Little bender on the big hill above the house. Hadn't been up there in a while so I got in a few laps. Foot hurts running on flat ground, but felt fine on the steep. Trail's in great shape. Wore my old Yaktracs today, decided I prefer those much more than the much touted Microspikes. Lighter by a long shot, keep my foot closer to the ground on hard ground, fit to the bottom of my foot better. Not quite as grippy on pure water ice, but then neither are Microspikes all that grippy on the clear stuff. Anyway, there's one rant and here is another.
If any O-town runners actually read this, thought I'd post my somewhat novice but relevant observation on a hidden danger that exsists on a trail many of us use all time and probably take the risk for granted. Some may not be aware, but there are a couple of significant avalanche paths that cross the trail on the upper part of the Malan's Peak trail. The elevation and aspect, North to Northeast, put it in the bullseye for some of the instability that exsists this year, and really, every year during times of instability. These paths have slid multiple times every winter that I have run up there. They luckily go naturally and I assume during a snow loading event such as heavy snowfall of wind from the south-southwest and luckily no one has been in the way yet. While not typically huge, the slides that occur in these spots are more than enough to burry a person. Another thing to keep in mind is that the trail does not go through the starting zone, but does cut right through the deposition zone. This means that a human triggered avalanche would have to be remotely triggered, or started from a distance, below the starting zone. Something that isn't likely all the time, but during times of high instability as we have had this year, it is a real possibilty.
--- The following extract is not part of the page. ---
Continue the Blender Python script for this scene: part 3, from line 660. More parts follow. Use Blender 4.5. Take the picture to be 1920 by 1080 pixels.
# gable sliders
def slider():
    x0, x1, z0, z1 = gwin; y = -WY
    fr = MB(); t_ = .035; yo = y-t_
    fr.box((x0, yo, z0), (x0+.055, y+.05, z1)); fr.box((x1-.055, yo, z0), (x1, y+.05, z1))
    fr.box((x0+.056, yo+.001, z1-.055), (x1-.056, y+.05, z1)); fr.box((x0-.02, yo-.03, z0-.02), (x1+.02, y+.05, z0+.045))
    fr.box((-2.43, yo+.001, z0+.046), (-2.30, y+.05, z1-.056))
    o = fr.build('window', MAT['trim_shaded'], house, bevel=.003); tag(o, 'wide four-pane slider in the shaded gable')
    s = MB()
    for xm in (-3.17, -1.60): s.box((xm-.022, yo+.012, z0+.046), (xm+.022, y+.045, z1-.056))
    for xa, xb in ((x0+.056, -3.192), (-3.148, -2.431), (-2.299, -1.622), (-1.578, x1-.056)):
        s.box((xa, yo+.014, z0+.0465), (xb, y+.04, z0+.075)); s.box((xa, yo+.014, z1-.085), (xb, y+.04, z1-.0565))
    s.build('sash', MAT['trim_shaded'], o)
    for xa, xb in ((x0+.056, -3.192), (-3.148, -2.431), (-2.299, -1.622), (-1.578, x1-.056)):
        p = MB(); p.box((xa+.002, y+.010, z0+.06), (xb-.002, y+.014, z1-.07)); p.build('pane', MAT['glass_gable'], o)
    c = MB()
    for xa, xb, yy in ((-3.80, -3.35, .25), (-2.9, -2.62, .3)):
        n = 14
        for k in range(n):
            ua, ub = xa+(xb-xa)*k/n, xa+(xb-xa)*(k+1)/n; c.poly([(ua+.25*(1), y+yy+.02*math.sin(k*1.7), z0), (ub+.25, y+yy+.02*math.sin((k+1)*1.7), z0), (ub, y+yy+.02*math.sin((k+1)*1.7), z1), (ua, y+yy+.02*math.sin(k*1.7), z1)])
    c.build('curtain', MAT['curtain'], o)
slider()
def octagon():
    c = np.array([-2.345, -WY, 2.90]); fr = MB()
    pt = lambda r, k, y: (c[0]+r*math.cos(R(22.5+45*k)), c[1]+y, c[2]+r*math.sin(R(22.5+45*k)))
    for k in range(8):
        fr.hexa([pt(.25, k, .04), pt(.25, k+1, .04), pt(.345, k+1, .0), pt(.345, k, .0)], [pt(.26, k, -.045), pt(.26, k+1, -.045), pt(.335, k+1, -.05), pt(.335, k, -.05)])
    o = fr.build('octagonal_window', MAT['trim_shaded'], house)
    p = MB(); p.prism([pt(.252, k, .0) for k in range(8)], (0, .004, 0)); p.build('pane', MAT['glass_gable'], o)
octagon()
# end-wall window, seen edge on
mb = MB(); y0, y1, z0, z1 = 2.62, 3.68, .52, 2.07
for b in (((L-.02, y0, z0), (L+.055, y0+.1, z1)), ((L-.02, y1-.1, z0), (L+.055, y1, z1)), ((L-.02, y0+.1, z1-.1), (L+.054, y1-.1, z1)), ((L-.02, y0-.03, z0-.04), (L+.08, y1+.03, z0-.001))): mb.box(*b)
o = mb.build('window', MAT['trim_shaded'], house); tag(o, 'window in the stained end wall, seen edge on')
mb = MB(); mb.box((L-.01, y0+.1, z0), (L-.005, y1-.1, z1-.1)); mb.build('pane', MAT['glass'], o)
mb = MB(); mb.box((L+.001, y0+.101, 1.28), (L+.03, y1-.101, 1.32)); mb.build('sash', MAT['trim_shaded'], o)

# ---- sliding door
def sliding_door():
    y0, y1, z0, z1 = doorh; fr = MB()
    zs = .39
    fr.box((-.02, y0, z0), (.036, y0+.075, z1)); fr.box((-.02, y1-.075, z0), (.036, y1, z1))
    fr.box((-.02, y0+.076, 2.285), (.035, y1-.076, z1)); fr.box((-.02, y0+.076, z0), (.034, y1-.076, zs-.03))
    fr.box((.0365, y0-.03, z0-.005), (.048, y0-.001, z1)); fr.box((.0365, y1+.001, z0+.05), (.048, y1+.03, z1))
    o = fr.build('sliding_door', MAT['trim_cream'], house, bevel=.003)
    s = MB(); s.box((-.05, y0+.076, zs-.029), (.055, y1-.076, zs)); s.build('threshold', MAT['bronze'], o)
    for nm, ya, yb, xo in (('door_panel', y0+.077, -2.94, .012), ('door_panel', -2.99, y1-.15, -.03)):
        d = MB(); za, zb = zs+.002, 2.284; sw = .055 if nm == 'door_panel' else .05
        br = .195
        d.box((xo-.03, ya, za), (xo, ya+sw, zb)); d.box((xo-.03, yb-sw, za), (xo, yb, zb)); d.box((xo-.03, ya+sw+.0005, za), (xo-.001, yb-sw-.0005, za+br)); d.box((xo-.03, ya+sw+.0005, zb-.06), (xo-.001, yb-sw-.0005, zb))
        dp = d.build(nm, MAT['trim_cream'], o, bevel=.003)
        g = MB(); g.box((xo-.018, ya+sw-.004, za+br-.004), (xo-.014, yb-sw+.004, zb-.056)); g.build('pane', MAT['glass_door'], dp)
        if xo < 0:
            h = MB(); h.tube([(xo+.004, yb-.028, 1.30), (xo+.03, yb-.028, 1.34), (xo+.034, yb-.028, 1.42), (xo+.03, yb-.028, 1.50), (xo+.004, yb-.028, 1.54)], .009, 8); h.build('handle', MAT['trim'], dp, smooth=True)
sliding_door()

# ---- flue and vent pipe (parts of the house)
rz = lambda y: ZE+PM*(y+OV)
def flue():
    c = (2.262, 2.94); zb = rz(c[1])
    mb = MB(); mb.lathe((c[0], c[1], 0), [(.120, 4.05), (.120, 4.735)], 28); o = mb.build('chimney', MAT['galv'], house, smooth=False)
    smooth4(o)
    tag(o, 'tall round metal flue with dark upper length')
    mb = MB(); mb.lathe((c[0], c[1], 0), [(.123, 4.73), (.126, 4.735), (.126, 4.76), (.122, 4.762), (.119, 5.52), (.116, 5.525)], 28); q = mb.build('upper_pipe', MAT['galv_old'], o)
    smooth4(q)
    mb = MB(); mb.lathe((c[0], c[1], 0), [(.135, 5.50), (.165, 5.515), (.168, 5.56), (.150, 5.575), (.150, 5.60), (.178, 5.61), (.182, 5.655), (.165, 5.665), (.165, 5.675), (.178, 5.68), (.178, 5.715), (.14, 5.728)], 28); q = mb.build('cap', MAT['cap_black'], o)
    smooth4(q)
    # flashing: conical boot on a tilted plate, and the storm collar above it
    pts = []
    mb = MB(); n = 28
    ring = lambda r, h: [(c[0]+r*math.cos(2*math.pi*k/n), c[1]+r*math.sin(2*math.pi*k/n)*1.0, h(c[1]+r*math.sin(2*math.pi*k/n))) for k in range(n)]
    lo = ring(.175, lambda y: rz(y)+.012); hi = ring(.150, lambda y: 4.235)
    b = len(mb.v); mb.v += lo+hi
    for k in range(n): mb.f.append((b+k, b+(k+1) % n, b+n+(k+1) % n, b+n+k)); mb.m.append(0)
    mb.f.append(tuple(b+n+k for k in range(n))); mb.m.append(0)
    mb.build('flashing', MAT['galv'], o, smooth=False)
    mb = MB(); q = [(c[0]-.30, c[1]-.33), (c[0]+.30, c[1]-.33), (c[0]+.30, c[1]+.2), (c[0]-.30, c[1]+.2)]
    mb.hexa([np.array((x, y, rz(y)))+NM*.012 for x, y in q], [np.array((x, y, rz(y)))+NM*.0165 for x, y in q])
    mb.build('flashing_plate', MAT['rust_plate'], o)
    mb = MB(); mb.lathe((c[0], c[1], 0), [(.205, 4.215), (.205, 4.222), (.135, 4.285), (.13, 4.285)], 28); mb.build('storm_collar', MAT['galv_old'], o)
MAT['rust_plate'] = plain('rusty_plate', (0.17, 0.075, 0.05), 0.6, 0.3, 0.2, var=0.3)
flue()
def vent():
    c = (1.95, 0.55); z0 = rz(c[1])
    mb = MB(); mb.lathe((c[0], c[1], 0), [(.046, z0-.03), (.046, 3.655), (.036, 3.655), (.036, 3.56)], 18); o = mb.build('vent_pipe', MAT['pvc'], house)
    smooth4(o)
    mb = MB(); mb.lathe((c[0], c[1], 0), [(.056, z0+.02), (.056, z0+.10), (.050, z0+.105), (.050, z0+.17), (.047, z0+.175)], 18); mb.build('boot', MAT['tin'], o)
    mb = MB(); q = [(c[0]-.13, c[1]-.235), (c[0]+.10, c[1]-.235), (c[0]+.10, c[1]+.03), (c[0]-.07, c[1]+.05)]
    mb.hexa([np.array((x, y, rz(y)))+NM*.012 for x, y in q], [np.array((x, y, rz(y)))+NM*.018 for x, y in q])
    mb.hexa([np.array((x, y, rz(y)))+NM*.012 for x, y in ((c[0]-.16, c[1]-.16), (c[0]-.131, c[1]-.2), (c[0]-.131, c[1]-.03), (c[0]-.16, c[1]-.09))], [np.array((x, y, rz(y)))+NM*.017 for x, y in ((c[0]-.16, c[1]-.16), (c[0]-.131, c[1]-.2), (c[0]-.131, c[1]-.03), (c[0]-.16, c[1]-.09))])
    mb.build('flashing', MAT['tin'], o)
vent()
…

Just keep it in mind, maybe check the Avalanche Forecast before you go if there is any doubt.
Sorry in advance my phone didn't upload the whole pic on a few of these:
This is the biggerst starting zone and slide path. Notice the scubby trees in the slide path with Pines in the areas where it doesn't slide.
This is looking down off the trail from the same spot. Notice the trail below (center). Same thing, scrubby trees with pines on the sides of the path. Frequent slides keep the big trees from growing here.
Smaller path a little further up trail. Notice the avalanche debris piled up in the gully. Harder to see due to new snow since the slide.
Looking down trail you can see where this path comes across the trail. This is below the big statring zone from above.
Deposition zone below the trail. Full of avy debris right now, just not apparent because it's coverd by a little new snow. Wrong place, wrong time and someone could end up in there.